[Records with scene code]
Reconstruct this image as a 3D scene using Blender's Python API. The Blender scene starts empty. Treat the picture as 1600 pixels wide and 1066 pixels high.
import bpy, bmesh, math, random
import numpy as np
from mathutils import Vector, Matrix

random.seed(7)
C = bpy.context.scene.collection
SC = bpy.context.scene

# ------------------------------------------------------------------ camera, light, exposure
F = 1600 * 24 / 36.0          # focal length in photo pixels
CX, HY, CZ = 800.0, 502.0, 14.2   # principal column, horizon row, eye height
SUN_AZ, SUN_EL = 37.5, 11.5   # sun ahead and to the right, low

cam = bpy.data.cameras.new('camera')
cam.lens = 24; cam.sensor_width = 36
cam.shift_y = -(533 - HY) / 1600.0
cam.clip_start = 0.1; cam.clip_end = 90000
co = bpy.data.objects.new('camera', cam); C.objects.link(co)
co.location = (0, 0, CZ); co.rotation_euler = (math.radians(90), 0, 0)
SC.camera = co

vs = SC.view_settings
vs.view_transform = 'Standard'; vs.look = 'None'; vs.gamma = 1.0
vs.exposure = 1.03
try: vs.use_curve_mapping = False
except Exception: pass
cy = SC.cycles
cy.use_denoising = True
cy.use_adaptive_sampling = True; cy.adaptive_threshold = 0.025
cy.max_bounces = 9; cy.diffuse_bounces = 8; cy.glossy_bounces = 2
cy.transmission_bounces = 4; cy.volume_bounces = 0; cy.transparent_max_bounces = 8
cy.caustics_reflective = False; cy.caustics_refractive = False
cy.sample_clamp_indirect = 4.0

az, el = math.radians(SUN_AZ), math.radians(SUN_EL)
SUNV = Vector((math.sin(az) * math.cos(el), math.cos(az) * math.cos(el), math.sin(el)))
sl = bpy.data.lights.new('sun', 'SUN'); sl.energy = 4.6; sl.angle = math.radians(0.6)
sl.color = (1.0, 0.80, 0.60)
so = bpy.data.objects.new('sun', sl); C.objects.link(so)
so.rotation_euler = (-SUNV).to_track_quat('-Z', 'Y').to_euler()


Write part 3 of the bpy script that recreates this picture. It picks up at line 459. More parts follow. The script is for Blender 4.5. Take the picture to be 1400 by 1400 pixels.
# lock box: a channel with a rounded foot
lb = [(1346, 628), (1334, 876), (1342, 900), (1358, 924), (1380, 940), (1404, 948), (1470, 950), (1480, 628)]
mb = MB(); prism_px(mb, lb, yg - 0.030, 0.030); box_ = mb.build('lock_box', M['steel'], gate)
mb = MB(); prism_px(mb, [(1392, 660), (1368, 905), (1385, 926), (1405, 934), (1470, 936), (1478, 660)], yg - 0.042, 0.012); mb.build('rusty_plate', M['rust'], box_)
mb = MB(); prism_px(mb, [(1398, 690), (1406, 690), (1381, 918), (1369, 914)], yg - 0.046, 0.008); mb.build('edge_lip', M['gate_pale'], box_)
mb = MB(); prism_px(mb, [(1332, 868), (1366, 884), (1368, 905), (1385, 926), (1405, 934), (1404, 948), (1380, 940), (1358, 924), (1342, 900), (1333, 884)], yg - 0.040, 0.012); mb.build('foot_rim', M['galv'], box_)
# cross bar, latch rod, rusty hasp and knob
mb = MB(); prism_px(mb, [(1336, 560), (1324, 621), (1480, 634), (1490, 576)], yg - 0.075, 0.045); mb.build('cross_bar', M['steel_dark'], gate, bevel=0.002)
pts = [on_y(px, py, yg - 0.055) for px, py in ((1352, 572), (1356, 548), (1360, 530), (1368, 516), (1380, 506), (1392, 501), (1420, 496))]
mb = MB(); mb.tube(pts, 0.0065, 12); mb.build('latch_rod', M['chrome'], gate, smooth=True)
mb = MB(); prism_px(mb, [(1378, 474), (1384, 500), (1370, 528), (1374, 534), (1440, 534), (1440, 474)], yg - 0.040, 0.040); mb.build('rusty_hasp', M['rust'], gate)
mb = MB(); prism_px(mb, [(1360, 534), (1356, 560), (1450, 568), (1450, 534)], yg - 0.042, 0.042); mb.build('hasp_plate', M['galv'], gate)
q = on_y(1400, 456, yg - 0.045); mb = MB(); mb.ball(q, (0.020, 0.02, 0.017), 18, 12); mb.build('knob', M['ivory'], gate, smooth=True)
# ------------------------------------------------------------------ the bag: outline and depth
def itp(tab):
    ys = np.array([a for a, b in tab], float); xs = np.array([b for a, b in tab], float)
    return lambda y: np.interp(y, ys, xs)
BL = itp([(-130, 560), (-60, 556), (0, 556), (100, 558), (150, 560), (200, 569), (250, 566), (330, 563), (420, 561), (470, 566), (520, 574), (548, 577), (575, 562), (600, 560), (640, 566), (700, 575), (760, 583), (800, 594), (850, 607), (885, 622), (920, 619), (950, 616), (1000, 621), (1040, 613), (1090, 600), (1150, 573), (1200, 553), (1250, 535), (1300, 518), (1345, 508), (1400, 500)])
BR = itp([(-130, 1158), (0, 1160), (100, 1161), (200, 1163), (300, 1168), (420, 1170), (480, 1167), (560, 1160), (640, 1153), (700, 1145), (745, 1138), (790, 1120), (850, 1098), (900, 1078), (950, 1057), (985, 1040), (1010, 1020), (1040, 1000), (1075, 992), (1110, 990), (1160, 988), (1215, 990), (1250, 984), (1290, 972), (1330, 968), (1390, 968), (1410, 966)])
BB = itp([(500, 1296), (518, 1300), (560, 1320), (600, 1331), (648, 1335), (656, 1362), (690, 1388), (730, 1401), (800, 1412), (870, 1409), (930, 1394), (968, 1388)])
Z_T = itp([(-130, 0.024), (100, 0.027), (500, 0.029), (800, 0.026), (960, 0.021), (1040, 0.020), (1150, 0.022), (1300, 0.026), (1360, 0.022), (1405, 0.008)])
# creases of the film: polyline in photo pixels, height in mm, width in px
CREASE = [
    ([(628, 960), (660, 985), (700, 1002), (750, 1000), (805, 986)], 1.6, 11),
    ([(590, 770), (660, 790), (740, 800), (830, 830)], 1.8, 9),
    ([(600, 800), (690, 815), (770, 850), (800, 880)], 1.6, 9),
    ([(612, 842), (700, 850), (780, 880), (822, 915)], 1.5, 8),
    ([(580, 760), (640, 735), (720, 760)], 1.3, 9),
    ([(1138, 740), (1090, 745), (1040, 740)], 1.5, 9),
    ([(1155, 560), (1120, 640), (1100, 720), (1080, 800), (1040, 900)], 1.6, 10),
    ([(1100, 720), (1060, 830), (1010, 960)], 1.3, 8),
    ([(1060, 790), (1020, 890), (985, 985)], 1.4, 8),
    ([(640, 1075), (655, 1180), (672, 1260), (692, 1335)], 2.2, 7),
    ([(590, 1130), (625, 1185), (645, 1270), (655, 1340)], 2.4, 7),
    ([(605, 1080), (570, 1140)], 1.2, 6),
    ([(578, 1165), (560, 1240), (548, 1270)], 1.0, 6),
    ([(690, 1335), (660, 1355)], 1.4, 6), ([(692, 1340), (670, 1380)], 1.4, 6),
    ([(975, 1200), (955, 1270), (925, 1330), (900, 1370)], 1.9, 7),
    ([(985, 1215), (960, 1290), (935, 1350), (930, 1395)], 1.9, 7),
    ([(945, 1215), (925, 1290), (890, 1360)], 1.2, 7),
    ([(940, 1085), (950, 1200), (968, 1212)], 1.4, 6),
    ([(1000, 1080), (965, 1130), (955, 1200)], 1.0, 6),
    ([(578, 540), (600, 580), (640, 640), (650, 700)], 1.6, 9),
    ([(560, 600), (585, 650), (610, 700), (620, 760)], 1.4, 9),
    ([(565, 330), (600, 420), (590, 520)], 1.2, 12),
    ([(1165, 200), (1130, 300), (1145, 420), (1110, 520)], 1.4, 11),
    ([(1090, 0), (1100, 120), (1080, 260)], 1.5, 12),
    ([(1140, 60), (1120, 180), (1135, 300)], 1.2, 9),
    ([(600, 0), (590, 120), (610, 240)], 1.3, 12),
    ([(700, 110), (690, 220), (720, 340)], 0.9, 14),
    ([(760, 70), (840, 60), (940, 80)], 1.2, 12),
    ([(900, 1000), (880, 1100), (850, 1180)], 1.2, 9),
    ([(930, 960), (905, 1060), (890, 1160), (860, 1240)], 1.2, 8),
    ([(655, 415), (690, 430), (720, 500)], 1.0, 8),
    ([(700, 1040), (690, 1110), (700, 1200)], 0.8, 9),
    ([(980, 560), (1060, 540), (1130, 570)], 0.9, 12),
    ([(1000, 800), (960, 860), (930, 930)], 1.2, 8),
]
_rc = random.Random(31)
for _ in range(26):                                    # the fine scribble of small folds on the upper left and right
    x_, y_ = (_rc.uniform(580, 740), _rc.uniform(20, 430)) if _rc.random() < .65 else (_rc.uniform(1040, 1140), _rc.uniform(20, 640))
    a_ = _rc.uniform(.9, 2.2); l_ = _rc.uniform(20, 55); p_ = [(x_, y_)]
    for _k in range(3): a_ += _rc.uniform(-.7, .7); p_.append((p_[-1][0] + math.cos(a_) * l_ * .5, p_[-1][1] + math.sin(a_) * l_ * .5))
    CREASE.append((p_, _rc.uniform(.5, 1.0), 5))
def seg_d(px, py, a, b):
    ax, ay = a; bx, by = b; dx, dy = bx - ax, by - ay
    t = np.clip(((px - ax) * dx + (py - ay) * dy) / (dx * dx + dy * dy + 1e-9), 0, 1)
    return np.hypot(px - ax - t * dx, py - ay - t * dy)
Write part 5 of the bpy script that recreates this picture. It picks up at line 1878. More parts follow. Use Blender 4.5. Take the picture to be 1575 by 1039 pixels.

(WHAT YOU ARE ASKED TO DO) Print, unaltered, every line from the beginning of the material down to the line with "SC.camera = co".

(EXERCISE RESPONSE)
Reconstruct this image as a 3D scene using Blender's Python API. The Blender scene starts empty. Treat the picture as 1600 pixels wide and 1066 pixels high.
import bpy, bmesh, math, random
import numpy as np
from mathutils import Vector, Matrix

random.seed(7)
C = bpy.context.scene.collection
SC = bpy.context.scene

# ------------------------------------------------------------------ camera, light, exposure
F = 1600 * 24 / 36.0          # focal length in photo pixels
CX, HY, CZ = 800.0, 502.0, 14.2   # principal column, horizon row, eye height
SUN_AZ, SUN_EL = 37.5, 11.5   # sun ahead and to the right, low

cam = bpy.data.cameras.new('camera')
cam.lens = 24; cam.sensor_width = 36
cam.shift_y = -(533 - HY) / 1600.0
cam.clip_start = 0.1; cam.clip_end = 90000
co = bpy.data.objects.new('camera', cam); C.objects.link(co)
co.location = (0, 0, CZ); co.rotation_euler = (math.radians(90), 0, 0)
SC.camera = co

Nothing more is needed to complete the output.